▶ **To do**
Repeat the listing below word for word, stopping after the line that contains "scene.view_settings.exposure=0.0".

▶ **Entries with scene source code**
* * *
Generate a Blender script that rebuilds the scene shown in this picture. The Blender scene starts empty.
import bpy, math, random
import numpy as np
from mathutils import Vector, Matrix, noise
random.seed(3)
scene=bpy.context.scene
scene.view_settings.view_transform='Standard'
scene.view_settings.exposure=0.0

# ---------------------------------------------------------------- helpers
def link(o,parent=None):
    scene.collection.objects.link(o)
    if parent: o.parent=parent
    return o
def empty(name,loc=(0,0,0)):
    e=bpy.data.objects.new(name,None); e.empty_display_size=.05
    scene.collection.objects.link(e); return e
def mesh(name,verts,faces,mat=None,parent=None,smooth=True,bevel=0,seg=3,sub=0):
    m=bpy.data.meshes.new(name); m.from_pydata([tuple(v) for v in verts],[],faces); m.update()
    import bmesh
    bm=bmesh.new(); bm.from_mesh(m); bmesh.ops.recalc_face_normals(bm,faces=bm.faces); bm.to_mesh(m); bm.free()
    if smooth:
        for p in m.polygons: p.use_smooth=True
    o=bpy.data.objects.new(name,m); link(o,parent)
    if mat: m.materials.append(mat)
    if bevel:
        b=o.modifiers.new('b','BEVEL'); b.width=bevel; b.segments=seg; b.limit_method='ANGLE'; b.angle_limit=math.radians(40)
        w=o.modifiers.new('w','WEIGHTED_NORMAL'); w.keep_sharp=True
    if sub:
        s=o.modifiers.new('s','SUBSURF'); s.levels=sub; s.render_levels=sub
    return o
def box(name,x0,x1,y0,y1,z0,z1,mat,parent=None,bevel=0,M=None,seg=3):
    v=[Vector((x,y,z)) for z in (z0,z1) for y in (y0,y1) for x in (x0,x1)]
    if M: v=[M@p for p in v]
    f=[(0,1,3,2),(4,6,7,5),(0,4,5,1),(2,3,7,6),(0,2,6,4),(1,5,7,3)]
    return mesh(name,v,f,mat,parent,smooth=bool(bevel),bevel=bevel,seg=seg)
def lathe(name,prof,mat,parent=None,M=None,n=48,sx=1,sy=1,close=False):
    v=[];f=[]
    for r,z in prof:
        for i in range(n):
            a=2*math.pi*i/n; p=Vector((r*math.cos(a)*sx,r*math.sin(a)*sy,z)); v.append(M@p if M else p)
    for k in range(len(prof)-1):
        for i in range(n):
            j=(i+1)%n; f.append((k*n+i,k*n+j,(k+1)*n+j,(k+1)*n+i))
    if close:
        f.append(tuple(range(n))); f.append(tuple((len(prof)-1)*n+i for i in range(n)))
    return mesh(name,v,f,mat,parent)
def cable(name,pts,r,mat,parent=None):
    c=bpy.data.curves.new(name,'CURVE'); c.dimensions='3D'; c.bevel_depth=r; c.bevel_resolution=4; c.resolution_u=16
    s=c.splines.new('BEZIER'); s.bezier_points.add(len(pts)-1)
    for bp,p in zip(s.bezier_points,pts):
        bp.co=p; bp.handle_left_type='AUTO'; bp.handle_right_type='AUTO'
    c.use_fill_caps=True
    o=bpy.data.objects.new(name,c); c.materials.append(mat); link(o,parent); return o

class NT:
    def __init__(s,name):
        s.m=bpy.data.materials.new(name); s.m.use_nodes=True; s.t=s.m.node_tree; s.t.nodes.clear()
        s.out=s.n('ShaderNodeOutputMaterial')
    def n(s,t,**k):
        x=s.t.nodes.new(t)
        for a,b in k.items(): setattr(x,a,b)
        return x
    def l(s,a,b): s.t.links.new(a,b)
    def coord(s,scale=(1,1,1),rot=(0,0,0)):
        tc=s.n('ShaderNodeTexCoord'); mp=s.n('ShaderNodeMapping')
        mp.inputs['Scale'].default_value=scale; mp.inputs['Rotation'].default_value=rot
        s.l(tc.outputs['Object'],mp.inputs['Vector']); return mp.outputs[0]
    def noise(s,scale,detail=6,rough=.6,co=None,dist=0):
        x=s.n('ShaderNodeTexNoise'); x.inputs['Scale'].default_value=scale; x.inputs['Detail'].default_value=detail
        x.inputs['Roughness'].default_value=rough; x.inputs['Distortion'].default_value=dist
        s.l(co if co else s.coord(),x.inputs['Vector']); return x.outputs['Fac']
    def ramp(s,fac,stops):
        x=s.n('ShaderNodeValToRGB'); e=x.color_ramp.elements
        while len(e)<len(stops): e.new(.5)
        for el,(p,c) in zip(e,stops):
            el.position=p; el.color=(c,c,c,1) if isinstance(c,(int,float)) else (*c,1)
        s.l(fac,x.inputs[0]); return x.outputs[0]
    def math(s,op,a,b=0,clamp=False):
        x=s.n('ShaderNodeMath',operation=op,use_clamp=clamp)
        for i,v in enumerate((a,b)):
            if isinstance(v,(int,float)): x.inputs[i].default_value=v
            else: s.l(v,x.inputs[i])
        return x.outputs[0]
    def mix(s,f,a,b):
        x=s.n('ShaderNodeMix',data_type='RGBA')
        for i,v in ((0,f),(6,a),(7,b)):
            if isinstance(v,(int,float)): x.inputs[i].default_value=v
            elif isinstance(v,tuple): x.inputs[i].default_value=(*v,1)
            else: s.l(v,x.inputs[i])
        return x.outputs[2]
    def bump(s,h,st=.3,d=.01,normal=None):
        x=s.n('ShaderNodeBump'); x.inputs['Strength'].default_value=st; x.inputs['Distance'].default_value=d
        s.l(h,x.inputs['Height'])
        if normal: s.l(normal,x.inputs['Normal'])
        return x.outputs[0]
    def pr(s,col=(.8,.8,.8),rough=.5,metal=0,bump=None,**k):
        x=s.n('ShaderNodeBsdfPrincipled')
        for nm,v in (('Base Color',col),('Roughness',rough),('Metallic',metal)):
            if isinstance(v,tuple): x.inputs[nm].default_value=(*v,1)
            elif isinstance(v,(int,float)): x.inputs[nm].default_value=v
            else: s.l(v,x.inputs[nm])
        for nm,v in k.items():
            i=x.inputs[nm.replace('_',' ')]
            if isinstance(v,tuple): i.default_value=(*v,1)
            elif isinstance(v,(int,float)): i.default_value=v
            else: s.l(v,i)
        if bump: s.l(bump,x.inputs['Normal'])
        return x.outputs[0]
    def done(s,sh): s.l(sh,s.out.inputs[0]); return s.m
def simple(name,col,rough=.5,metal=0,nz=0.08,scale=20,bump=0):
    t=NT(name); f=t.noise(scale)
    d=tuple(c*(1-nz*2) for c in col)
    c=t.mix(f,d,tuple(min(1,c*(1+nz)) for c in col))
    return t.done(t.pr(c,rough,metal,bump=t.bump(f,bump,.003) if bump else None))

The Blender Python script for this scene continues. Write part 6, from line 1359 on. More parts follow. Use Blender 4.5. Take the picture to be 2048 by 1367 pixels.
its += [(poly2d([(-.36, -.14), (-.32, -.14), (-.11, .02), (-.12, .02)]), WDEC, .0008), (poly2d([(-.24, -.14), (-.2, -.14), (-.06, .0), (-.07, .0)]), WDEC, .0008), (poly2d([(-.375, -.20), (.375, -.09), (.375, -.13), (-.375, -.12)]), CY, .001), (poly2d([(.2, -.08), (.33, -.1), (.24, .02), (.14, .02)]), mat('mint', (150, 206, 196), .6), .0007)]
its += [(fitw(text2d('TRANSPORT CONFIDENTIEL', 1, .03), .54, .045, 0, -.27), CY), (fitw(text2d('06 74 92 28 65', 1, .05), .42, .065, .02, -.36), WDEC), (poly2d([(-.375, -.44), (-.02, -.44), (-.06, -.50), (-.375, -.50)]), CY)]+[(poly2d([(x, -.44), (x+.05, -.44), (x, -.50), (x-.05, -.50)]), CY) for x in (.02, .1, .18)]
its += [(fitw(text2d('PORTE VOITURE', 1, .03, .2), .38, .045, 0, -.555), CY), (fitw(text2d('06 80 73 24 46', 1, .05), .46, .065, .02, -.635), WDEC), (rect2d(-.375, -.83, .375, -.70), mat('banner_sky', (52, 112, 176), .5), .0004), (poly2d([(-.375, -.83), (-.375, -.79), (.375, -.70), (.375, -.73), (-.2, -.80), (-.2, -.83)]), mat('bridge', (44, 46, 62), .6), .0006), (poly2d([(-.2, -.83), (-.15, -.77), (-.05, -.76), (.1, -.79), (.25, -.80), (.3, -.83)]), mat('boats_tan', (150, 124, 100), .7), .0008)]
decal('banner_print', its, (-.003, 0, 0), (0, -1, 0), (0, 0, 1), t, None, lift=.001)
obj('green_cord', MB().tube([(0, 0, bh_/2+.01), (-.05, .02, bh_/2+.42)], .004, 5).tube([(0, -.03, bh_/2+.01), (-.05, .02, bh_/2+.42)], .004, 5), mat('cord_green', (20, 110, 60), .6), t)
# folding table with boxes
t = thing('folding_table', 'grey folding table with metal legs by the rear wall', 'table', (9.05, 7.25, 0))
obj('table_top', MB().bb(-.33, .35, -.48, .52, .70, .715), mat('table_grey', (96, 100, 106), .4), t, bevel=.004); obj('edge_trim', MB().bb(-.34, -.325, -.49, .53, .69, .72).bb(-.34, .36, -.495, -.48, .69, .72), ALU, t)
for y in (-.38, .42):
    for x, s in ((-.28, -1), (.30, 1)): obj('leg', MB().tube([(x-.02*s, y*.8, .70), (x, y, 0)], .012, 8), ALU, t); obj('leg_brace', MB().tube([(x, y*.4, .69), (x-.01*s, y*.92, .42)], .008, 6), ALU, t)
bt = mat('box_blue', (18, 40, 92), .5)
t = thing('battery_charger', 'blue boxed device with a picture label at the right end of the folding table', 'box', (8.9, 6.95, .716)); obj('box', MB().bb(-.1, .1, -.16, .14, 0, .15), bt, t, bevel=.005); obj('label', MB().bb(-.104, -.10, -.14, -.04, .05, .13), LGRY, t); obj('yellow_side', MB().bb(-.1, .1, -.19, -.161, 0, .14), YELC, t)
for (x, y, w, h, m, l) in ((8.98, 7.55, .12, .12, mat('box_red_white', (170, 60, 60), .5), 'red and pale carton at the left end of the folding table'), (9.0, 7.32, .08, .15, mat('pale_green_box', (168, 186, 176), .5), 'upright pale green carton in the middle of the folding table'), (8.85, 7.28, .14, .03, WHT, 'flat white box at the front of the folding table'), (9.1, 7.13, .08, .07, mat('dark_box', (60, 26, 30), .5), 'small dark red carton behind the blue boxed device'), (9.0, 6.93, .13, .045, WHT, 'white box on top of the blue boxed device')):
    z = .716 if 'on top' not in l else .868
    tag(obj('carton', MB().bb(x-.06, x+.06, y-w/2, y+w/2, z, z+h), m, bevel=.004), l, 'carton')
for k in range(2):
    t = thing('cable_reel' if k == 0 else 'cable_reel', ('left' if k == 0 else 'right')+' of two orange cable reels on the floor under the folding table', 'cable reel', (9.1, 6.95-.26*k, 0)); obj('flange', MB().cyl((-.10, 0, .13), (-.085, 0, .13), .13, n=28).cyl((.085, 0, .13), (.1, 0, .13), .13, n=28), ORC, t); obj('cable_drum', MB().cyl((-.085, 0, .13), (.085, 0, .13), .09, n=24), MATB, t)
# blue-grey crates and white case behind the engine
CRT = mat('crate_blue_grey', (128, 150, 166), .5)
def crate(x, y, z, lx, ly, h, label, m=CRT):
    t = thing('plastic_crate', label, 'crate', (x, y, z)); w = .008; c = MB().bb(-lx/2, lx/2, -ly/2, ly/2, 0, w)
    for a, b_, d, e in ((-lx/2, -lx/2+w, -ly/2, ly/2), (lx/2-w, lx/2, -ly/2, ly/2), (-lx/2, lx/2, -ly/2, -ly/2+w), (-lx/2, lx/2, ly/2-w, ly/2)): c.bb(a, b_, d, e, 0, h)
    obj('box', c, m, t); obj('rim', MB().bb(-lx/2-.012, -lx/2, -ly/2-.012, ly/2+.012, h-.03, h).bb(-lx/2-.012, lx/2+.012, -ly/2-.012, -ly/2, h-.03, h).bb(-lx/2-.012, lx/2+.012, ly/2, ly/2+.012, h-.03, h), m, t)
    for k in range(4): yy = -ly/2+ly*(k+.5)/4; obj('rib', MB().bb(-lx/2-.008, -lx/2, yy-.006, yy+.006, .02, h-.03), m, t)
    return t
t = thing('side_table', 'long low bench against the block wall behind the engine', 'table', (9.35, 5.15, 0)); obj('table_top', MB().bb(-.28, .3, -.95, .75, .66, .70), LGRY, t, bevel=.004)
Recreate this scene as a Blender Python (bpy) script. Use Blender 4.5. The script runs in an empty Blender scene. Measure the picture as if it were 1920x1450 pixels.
* * *
▶ **The result**
Generate a Blender script that rebuilds the scene shown in this picture. The Blender scene starts empty.
import bpy, math, random
import numpy as np
from mathutils import Vector, Matrix, noise
random.seed(3)
scene=bpy.context.scene
scene.view_settings.view_transform='Standard'
scene.view_settings.exposure=0.0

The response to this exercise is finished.